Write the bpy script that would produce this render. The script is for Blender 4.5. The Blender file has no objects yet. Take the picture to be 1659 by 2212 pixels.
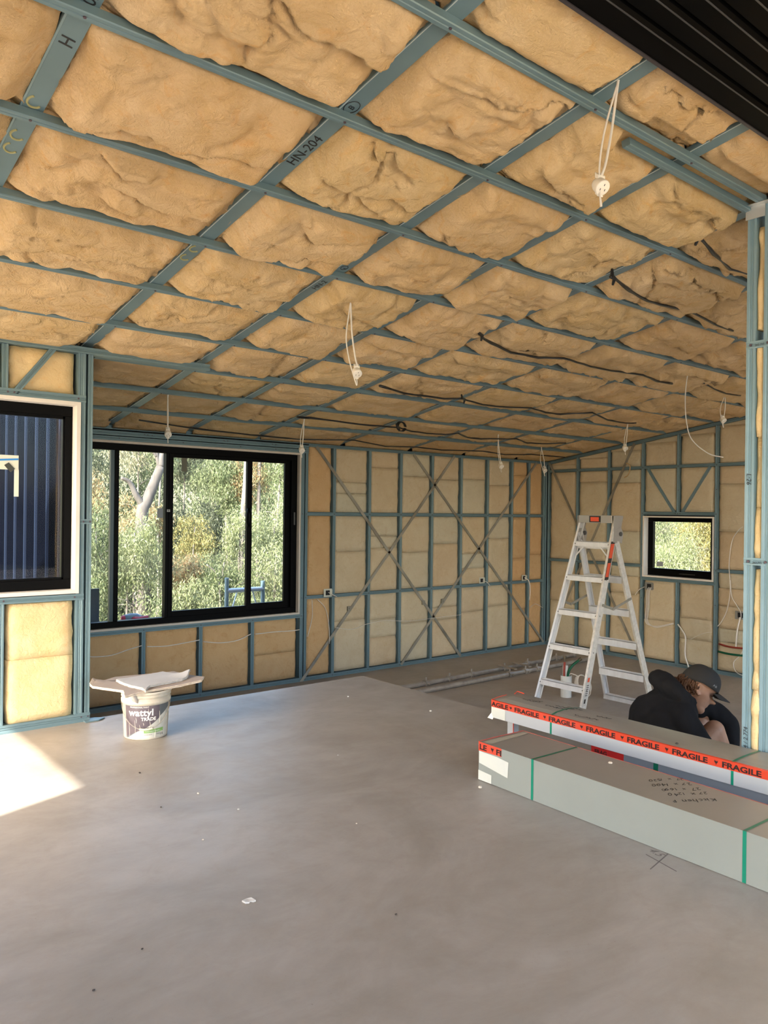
import bpy, bmesh, math, random
import numpy as np
from mathutils import Vector, Matrix, Euler, noise
random.seed(7); np.random.seed(7)
SC = bpy.context.scene
COL = SC.collection
PI = math.pi

# ------------------------------------------------------------------ camera
YAW, PITCH, ROLL = math.radians(39.588), math.radians(-0.041), math.radians(0.679)
cam_d = bpy.data.cameras.new('camera')
cam_d.sensor_fit = 'VERTICAL'; cam_d.sensor_height = 36.0; cam_d.lens = 27.635
cam_d.clip_start = 0.05; cam_d.clip_end = 300
cam = bpy.data.objects.new('camera', cam_d); COL.objects.link(cam)
fw = Vector((math.sin(YAW)*math.cos(PITCH), math.cos(YAW)*math.cos(PITCH), math.sin(PITCH)))
rt = Vector((math.cos(YAW), -math.sin(YAW), 0)); up = rt.cross(fw)
r2 = math.cos(ROLL)*rt + math.sin(ROLL)*up; u2 = -math.sin(ROLL)*rt + math.cos(ROLL)*up
M = Matrix((r2, u2, -fw)).transposed().to_4x4(); M.translation = Vector((0, 0, 1.31))
cam.matrix_world = M
SC.camera = cam

# ------------------------------------------------------------------ sky, sun, exposure
SC.view_settings.view_transform = 'Standard'; SC.view_settings.look = 'None'
SC.view_settings.gamma = 1.0; SC.view_settings.use_curve_mapping = False
SC.view_settings.exposure = 1.43
SUN_DIR = Vector((0.9436, 0.3308, -0.665)).normalized()      # the way the light travels
W = bpy.data.worlds.new('world'); SC.world = W; W.use_nodes = True
nt = W.node_tree; nt.nodes.clear()
out = nt.nodes.new('ShaderNodeOutputWorld'); bg = nt.nodes.new('ShaderNodeBackground')
sky = nt.nodes.new('ShaderNodeTexSky'); sky.sky_type = 'NISHITA'; sky.sun_disc = False
sky.sun_elevation = math.radians(33.6); sky.sun_rotation = math.atan2(-SUN_DIR.x, -SUN_DIR.y)
sky.air_density = 1.0; sky.dust_density = 3.0; sky.ozone_density = 1.0
bg.inputs['Strength'].default_value = 0.55
nt.links.new(sky.outputs[0], bg.inputs[0]); nt.links.new(bg.outputs[0], out.inputs[0])
sun_d = bpy.data.lights.new('sun', 'SUN'); sun_d.energy = 7.5; sun_d.angle = math.radians(0.6)
sun_d.color = (1.0, 0.93, 0.82)
sun = bpy.data.objects.new('sun', sun_d); COL.objects.link(sun)
sun.rotation_euler = SUN_DIR.to_track_quat('-Z', 'Y').to_euler()
sun.location = (-12, -5, 12)

# ------------------------------------------------------------------ helpers
def tag(o, label=None, cat=None, group=None, kind=None):
    if label: o['label'] = label
    if cat: o['category'] = cat
    if group: o['group'] = group
    if kind: o['kind'] = kind
    return o
def empty(name, loc=(0, 0, 0), label=None, cat=None, group=None, kind=None, rz=0):
    o = bpy.data.objects.new(name, None); COL.objects.link(o); o.location = loc
    o.rotation_euler = (0, 0, rz); o.empty_display_size = .1
    return tag(o, label, cat, group, kind)
def link_mesh(name, me, mat=None, parent=None, smooth=False):
    if mat is not None and not me.materials: me.materials.append(mat)
    if smooth:
        me.polygons.foreach_set('use_smooth', [True]*len(me.polygons))
    o = bpy.data.objects.new(name, me); COL.objects.link(o)
    if parent is not None:
        o.parent = parent
    return o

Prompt
Pictures excluded, repeat exactly the lines from the top of the material through the line with "SC.camera = cam", including both of those lines.

Correct response
Write the bpy script that would produce this render. The script is for Blender 4.5. The Blender file has no objects yet. Take the picture to be 1659 by 2212 pixels.
import bpy, bmesh, math, random
import numpy as np
from mathutils import Vector, Matrix, Euler, noise
random.seed(7); np.random.seed(7)
SC = bpy.context.scene
COL = SC.collection
PI = math.pi

# ------------------------------------------------------------------ camera
YAW, PITCH, ROLL = math.radians(39.588), math.radians(-0.041), math.radians(0.679)
cam_d = bpy.data.cameras.new('camera')
cam_d.sensor_fit = 'VERTICAL'; cam_d.sensor_height = 36.0; cam_d.lens = 27.635
cam_d.clip_start = 0.05; cam_d.clip_end = 300
cam = bpy.data.objects.new('camera', cam_d); COL.objects.link(cam)
fw = Vector((math.sin(YAW)*math.cos(PITCH), math.cos(YAW)*math.cos(PITCH), math.sin(PITCH)))
rt = Vector((math.cos(YAW), -math.sin(YAW), 0)); up = rt.cross(fw)
r2 = math.cos(ROLL)*rt + math.sin(ROLL)*up; u2 = -math.sin(ROLL)*rt + math.cos(ROLL)*up
M = Matrix((r2, u2, -fw)).transposed().to_4x4(); M.translation = Vector((0, 0, 1.31))
cam.matrix_world = M
SC.camera = cam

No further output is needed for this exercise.